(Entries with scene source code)
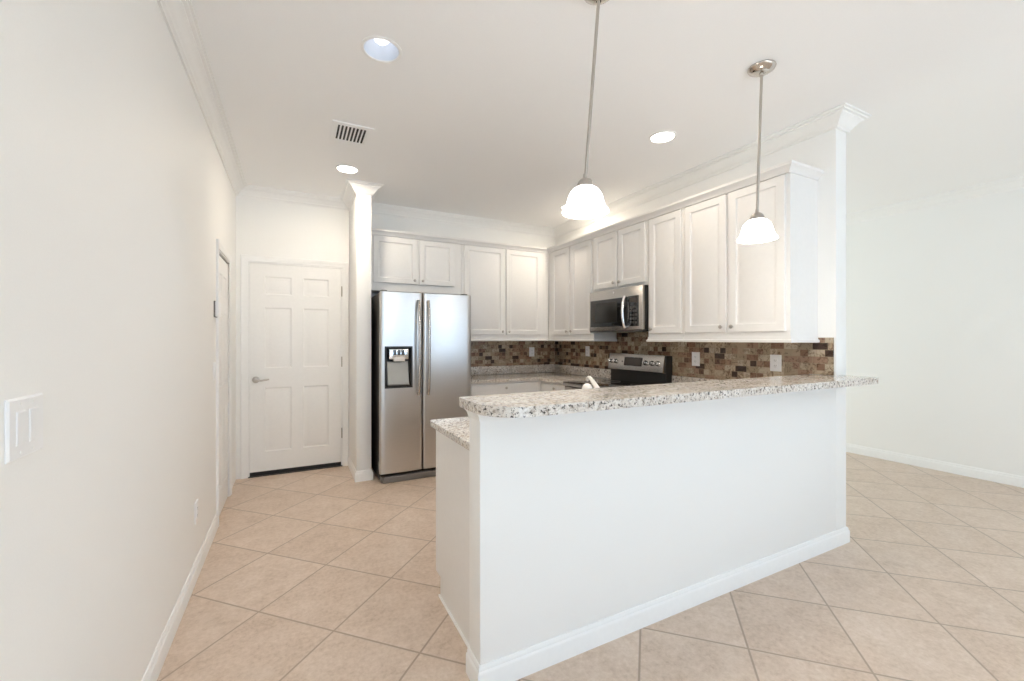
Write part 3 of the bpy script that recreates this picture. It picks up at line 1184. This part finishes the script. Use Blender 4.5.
# dispenser: black bezel, recess, control head, paddle, tray
x0, x1, z0, z1 = DH
fq = _F('-Y', FY)
b = B()
loops(b, fq, [(x0, x1, z0, z1, -0.004), (x0 - 0.004, x1 + 0.004, z0 - 0.004, z1 + 0.004, 0.0005), (x0 - 0.004, x1 + 0.004, z0 - 0.004, z1 + 0.004, 0.004), (x0 + 0.012, x1 - 0.012, z0 + 0.012, z1 - 0.012, 0.005),
              (x0 + 0.018, x1 - 0.018, z0 + 0.018, z1 - 0.018, -0.004), (x0 + 0.022, x1 - 0.022, z0 + 0.022, z1 - 0.022, -0.060)], False)
dd = link('dispenser', b, 'black', fd)
b = box(B(), x0 + 0.034, x1 - 0.034, FY - 0.010, FY + 0.050, 1.128, 1.222, 0.006)
link('dispenser_head', b, 'chrome', dd)
b = B()
for k in range(3):
    cx = x0 + 0.085 + k * 0.0365
    box(b, cx - 0.015, cx + 0.015, FY - 0.0125, FY - 0.009, 1.165, 1.214, 0.001)
link('control_buttons', b, 'dispenser_blue', dd)
b = box(B(), x0 + 0.075, x1 - 0.070, FY - 0.016, FY + 0.03, 1.108, 1.148, 0.004)
link('ice_chute', b, 'faucet', dd)
b = B()
vs = [(x0 + 0.026, 0.897), (x1 - 0.026, 0.897), (x1 - 0.026, 1.105), (x0 + 0.026, 1.105)]
A = [b.verts.new((p, FY + 0.012 + (0.036 if q > 1 else 0), q)) for p, q in vs]
C = [b.verts.new((p, FY + 0.056, q)) for p, q in vs]
b.faces.new(A)
b.faces.new(C)
for j in range(4):
    b.faces.new((A[j], A[(j + 1) % 4], C[(j + 1) % 4], C[j]))
link('paddle', b, 'dispenser_grey', dd)
b = box(B(), x0 + 0.024, x1 - 0.024, FY - 0.004, FY + 0.055, 0.888, 0.896)
link('drip_tray', b, 'grille', dd)
# kick grille, hinge covers, roller
b = B()
pts = [(FX0 + 0.010, 3.985), (FX0 + 0.030, 3.945), (FX1 - 0.030, 3.945), (FX1 - 0.010, 3.985), (FX1 - 0.010, 4.020), (FX0 + 0.010, 4.020)]
prism(b, pts, 0.004, 0.060, 0.004)
link('kick_grille', b, 'grille', t)
for x_ in (FX0 + 0.035, FX1 - 0.06):
    b = box(B(), x_ - 0.022, x_ + 0.030, 3.975, 4.06, 1.7485, 1.762, 0.005)
    link('hinge_cover', b, 'grille', t)
b = box(B(), FX0 - 0.004, FX0 + 0.0035, 4.028, 4.040, 0.110, 0.185, 0.001)
link('lower_hinge', b, 'dispenser_grey', t)

# ------------------------------------------------------------------ microwave over the range
MY0, MY1, MX, MZ0, MZ1 = 2.760, 3.508, 2.690, 1.386, 1.786
fm = _F('-X', MX)
t = thing('microwave', 'stainless over-the-range microwave with a dark glass door', 'microwave', (2.87, 3.134, MZ0))
b = box(B(), MX + 0.030, RX - 0.010, MY0, MY1, MZ0, MZ1, 0.002)
link('microwave_body', b, 'black', t)
b = box(B(), MX + 0.002, MX + 0.0295, MY0 + 0.001, MY1, MZ0 + 0.012, MZ1, 0.003)
link('front_frame', b, 'steel_y', t)
b = B()
u0, u1 = -MY1 + 0.024, -MY0 - 0.180
r = (u0, u1 - 0.004, 1.432, 1.696)
loops(b, fm, [inset(r, 0, -0.0018), inset(r, 0, 0.003), inset(r, 0.004, 0.005), inset(r, 0.010, 0.005)])
md = link('door', b, 'glass', t)
b = B()
r = (u0 + 0.036, u1 - 0.140, 1.470, 1.664)
loops(b, fm, [inset(r, 0, 0.0048), inset(r, 0, 0.0056), inset(r, 0.002, 0.0060)])
link('door_window', b, 'tint', md)
b = B()
hp = []
for k in range(13):
    q = k / 12
    hp.append(fm(u1 - 0.026, 1.418 + 0.284 * q, 0.012 + 0.030 * math.sin(math.pi * q) ** 0.6))
tube(b, hp, 0.0135, 12)
for z_ in (1.424, 1.696):
    p = fm(u1 - 0.026, z_, 0.0)
    box(b, p.x - 0.016, p.x - 0.0005, p.y - 0.008, p.y + 0.008, z_ - 0.008, z_ + 0.008, 0.002)
link('handle', b, 'chrome', md)
b = B()
r = (u1 + 0.006, -MY0 - 0.050, 1.428, 1.700)
loops(b, fm, [inset(r, 0, -0.0018), inset(r, 0, 0.003), inset(r, 0.003, 0.0045)])
cpn = link('control_panel', b, 'glass', t)
b = B()
r = (u1 + 0.020, -MY0 - 0.062, 1.640, 1.682)
loops(b, fm, [inset(r, 0, 0.0044), inset(r, 0, 0.0049)])
link('display', b, 'display', cpn)
b = B()
for i in range(3):
    for j in range(5):
        uu_, vv_ = u1 + 0.028 + i * 0.032, 1.452 + j * 0.034
        loops(b, fm, [(uu_, uu_ + 0.024, vv_, vv_ + 0.020, 0.0044), (uu_, uu_ + 0.024, vv_, vv_ + 0.020, 0.0050)])
link('keypad', b, 'charcoal', cpn)
b = lathe(B(), [(0.009, -0.0021), (0.009, 0.0005), (0, 0.0009)], fm(-3.134, 1.752, 0), 20, axis='-X')
link('badge', b, 'chrome', t)
b = box(B(), MX + 0.006, MX + 0.0295, MY0 + 0.004, MY1 - 0.004, MZ0 - 0.006, MZ0 + 0.011, 0.001)
link('lower_vent', b, 'charcoal', t)

# ------------------------------------------------------------------ range
GY0, GY1 = 2.757, 3.511
t = thing('kitchen_range', 'freestanding black glass-top range with a stainless back control panel', 'range', (2.74, 3.134, 0))
b = box(B(), 2.430, RX - 0.012, GY0, GY1, 0.02, 0.878, 0.003)
link('range_body', b, 'charcoal', t)
for y_ in (GY0 + 0.05, GY1 - 0.05):
    b = lathe(B(), [(0.02, 0), (0.02, 0.0195)], (2.50, y_, 0), 16)
    link('foot', b, 'black', t)
b = box(B(), 2.378, 2.965, GY0 + 0.001, GY1 - 0.001, 0.8785, 0.893, 0.004)
ct = link('cooktop', b, 'glass', t)
for cx, cy, r_ in ((2.55, 2.94, 0.105), (2.55, 3.33, 0.085), (2.82, 2.94, 0.075), (2.82, 3.33, 0.095)):
    b = lathe(B(), [(r_ - 0.003, 0.0), (r_, 0.0), (r_, 0.0006), (r_ - 0.003, 0.0006), (r_ - 0.003, 0.0)], (cx, cy, 0.893), 40, cap=False)
    link('burner_ring', b, 'grille', ct)
b = box(B(), 2.366, 2.3775, GY0 + 0.001, GY1 - 0.001, 0.858, 0.892, 0.003)
link('cooktop_edge', b, 'steel_y', ct)
# oven door
b = box(B(), 2.385, 2.429, GY0 + 0.004, GY1 - 0.004, 0.235, 0.850, 0.006)
od = link('oven_door', b, 'steel_y', t)
b = box(B(), 2.381, 2.3845, GY0 + 0.10, GY1 - 0.10, 0.36, 0.68, 0.001)
link('oven_window', b, 'glass', od)
b = tube(B(), [(2.345, GY0 + 0.05, 0.79), (2.345, GY1 - 0.05, 0.79)], 0.012, 14)
for y_ in (GY0 + 0.07, GY1 - 0.07):
    box(b, 2.345, 2.386, y_ - 0.01, y_ + 0.01, 0.782, 0.798, 0.002)
link('handle', b, 'chrome', od)
b = box(B(), 2.385, 2.429, GY0 + 0.004, GY1 - 0.004, 0.06, 0.225, 0.006)
link('storage_drawer', b, 'steel_y', t)
# back guard: black riser, slanted stainless panel
b = B()


def xz_prism(bm, sec, y0, y1):
    A = [bm.verts.new((p, y0, q)) for p, q in sec]
    C = [bm.verts.new((p, y1, q)) for p, q in sec]
    bm.faces.new(A)
    bm.faces.new(C)
    for j in range(len(sec)):
        bm.faces.new((A[j], A[(j + 1) % len(sec)], C[(j + 1) % len(sec)], C[j]))
    return bm


xz_prism(b, [(2.975, 0.880), (RX - 0.012, 0.880), (RX - 0.012, 1.160), (2.975, 1.160), (2.958, 1.010), (2.975, 1.004)], GY0 + 0.001, GY1 - 0.001)
bg = link('back_guard', b, 'black', t)
PX0, PX1, PZ0, PZ1 = 2.934, 2.962, 1.004, 1.168
b = xz_prism(B(), [(PX0, PZ0 + 0.006), (PX0 + 0.004, PZ0), (2.9745, PZ0), (2.9745, PZ1), (PX1 + 0.004, PZ1), (PX1, PZ1 - 0.006)], GY0 + 0.010, GY1 - 0.002)
bmesh.ops.recalc_face_normals(b, faces=b.faces)
panel = link('control_panel', b, 'steel_y', t)
sl = (PX1 - PX0) / (PZ1 - PZ0)
tilt = math.atan(sl)


def on_panel(y_, z_, w_):
    return Vector((PX0 + sl * (z_ - PZ0) - w_ * math.cos(tilt), y_, z_ + w_ * math.sin(tilt)))


def panel_plate(y0, y1, z0_, z1_, w0, w1, bm):
    A = [bm.verts.new(on_panel(p, q, w0)) for p, q in ((y0, z0_), (y1, z0_), (y1, z1_), (y0, z1_))]
    C = [bm.verts.new(on_panel(p, q, w1)) for p, q in ((y0, z0_), (y1, z0_), (y1, z1_), (y0, z1_))]
    bm.faces.new(A)
    bm.faces.new(C)
    for j in range(4):
        bm.faces.new((A[j], A[(j + 1) % 4], C[(j + 1) % 4], C[j]))


b = B()
panel_plate(3.035, 3.275, 1.052, 1.134, 0.0004, 0.003, b)
link('display', b, 'display', panel)
b = B()
panel_plate(3.300, 3.312, 1.082, 1.096, 0.0004, 0.0025, b)
link('indicator', b, 'slot', panel)
for y_ in (3.475, 3.405, 2.985, 2.905, 2.832):
    b = lathe(B(), [(0.024, 0.0004), (0.024, 0.006), (0.0205, 0.010), (0.019, 0.026), (0.0165, 0.030), (0, 0.031)], (0, 0, 0), 24, axis='-X')
    bmesh.ops.rotate(b, verts=b.verts, cent=(0, 0, 0), matrix=Matrix.Rotation(-tilt, 3, 'Y') if False else Matrix.Rotation(tilt, 3, 'Y'))
    bmesh.ops.translate(b, verts=b.verts, vec=on_panel(y_, 1.088, 0))
    k_ = link('knob', b, 'chrome', panel)

# ------------------------------------------------------------------ faucet on the peninsula worktop
FCX, FCY = 1.368, 1.688
t = thing('kitchen_faucet', 'pale kitchen faucet with a short raised spout just showing over the bar', 'faucet', (FCX, FCY, CZ))
b = lathe(B(), [(0.030, 0.0004), (0.030, 0.006), (0.024, 0.012), (0.019, 0.03), (0.018, 0.13), (0.016, 0.16), (0.010, 0.172), (0.0, 0.175)], (FCX, FCY, CZ), 24)
link('faucet_body', b, 'faucet', t)
b = tube(B(), [(FCX, FCY, 1.030), (FCX + 0.006, FCY + 0.030, 1.052), (FCX + 0.016, FCY + 0.075, 1.082), (FCX + 0.026, FCY + 0.115, 1.102), (FCX + 0.032, FCY + 0.140, 1.108), (FCX + 0.035, FCY + 0.155, 1.103), (FCX + 0.036, FCY + 0.162, 1.088)],
         [0.0165, 0.0155, 0.0125, 0.0105, 0.0095, 0.009, 0.0085], 16)
link('spout', b, 'faucet', t)
hx, hy = 1.276, 1.680
b = lathe(B(), [(0.024, 0.0004), (0.024, 0.008), (0.013, 0.014), (0.013, 0.155), (0.022, 0.163), (0.0265, 0.178), (0.0255, 0.192), (0.019, 0.204), (0.010, 0.210), (0, 0.2115)], (hx, hy, CZ), 24)
tag(link('soap_dispenser', b, 'faucet'), 'small round-topped dispenser beside the faucet behind the bar', 'soap dispenser')

# ------------------------------------------------------------------ outlets on the tiles
fts = _F('-X', RX - ST)
ftb = _F('-Y', DY - ST)
plate_thing('wall_outlet', 'white outlet on the back tiles between refrigerator and corner', 'outlet', ftb, 2.700, 1.150, 0.075, 0.118, 'outlet', 'tile outlets')
plate_thing('wall_outlet', 'white outlet on the tiles between the corner and the range', 'outlet', fts, -4.010, 1.172, 0.075, 0.118, 'outlet', 'tile outlets')
plate_thing('wall_outlet', 'white outlet on the tiles just past the range', 'outlet', fts, -2.508, 1.143, 0.078, 0.118, 'outlet', 'tile outlets')
plate_thing('wall_outlet', 'white outlet on the tiles nearest the open end of the bar', 'outlet', fts, -1.832, 1.142, 0.080, 0.118, 'outlet', 'tile outlets')
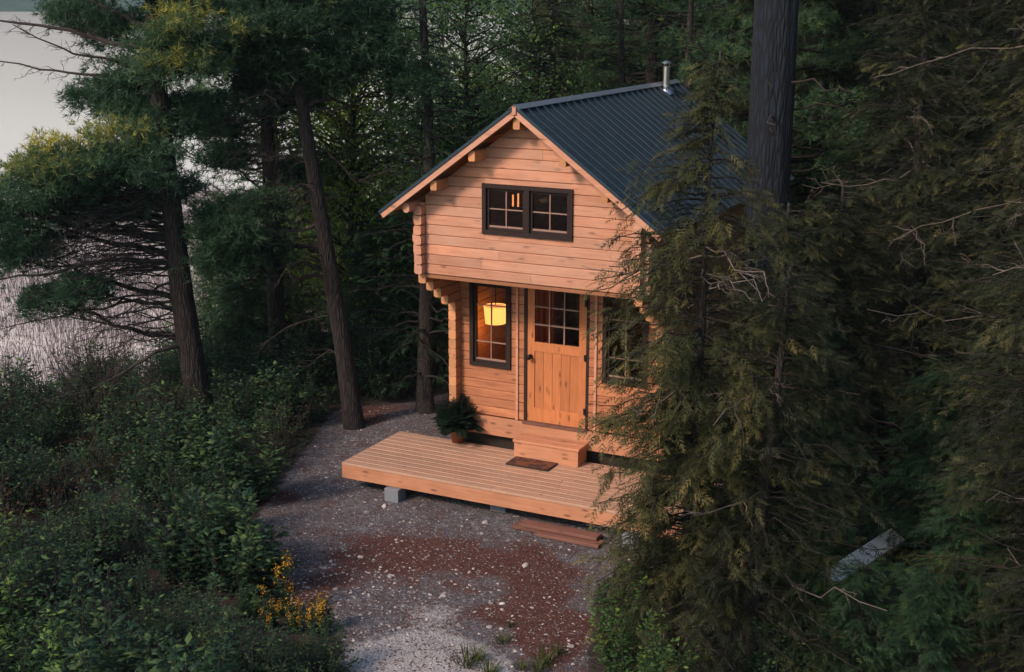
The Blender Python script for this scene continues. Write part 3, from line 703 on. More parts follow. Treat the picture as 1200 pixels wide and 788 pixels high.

Request => Restate the data word for word from its first line through the line with "link('lower_hinge', b, 'dispenser_grey', t)", leaving out any picture along the way.

The reply =>
Write part 3 of the bpy script that recreates this picture. It picks up at line 1184. This part finishes the script. Use Blender 4.5.
# dispenser: black bezel, recess, control head, paddle, tray
x0, x1, z0, z1 = DH
fq = _F('-Y', FY)
b = B()
loops(b, fq, [(x0, x1, z0, z1, -0.004), (x0 - 0.004, x1 + 0.004, z0 - 0.004, z1 + 0.004, 0.0005), (x0 - 0.004, x1 + 0.004, z0 - 0.004, z1 + 0.004, 0.004), (x0 + 0.012, x1 - 0.012, z0 + 0.012, z1 - 0.012, 0.005),
              (x0 + 0.018, x1 - 0.018, z0 + 0.018, z1 - 0.018, -0.004), (x0 + 0.022, x1 - 0.022, z0 + 0.022, z1 - 0.022, -0.060)], False)
dd = link('dispenser', b, 'black', fd)
b = box(B(), x0 + 0.034, x1 - 0.034, FY - 0.010, FY + 0.050, 1.128, 1.222, 0.006)
link('dispenser_head', b, 'chrome', dd)
b = B()
for k in range(3):
    cx = x0 + 0.085 + k * 0.0365
    box(b, cx - 0.015, cx + 0.015, FY - 0.0125, FY - 0.009, 1.165, 1.214, 0.001)
link('control_buttons', b, 'dispenser_blue', dd)
b = box(B(), x0 + 0.075, x1 - 0.070, FY - 0.016, FY + 0.03, 1.108, 1.148, 0.004)
link('ice_chute', b, 'faucet', dd)
b = B()
vs = [(x0 + 0.026, 0.897), (x1 - 0.026, 0.897), (x1 - 0.026, 1.105), (x0 + 0.026, 1.105)]
A = [b.verts.new((p, FY + 0.012 + (0.036 if q > 1 else 0), q)) for p, q in vs]
C = [b.verts.new((p, FY + 0.056, q)) for p, q in vs]
b.faces.new(A)
b.faces.new(C)
for j in range(4):
    b.faces.new((A[j], A[(j + 1) % 4], C[(j + 1) % 4], C[j]))
link('paddle', b, 'dispenser_grey', dd)
b = box(B(), x0 + 0.024, x1 - 0.024, FY - 0.004, FY + 0.055, 0.888, 0.896)
link('drip_tray', b, 'grille', dd)
# kick grille, hinge covers, roller
b = B()
pts = [(FX0 + 0.010, 3.985), (FX0 + 0.030, 3.945), (FX1 - 0.030, 3.945), (FX1 - 0.010, 3.985), (FX1 - 0.010, 4.020), (FX0 + 0.010, 4.020)]
prism(b, pts, 0.004, 0.060, 0.004)
link('kick_grille', b, 'grille', t)
for x_ in (FX0 + 0.035, FX1 - 0.06):
    b = box(B(), x_ - 0.022, x_ + 0.030, 3.975, 4.06, 1.7485, 1.762, 0.005)
    link('hinge_cover', b, 'grille', t)
b = box(B(), FX0 - 0.004, FX0 + 0.0035, 4.028, 4.040, 0.110, 0.185, 0.001)
link('lower_hinge', b, 'dispenser_grey', t)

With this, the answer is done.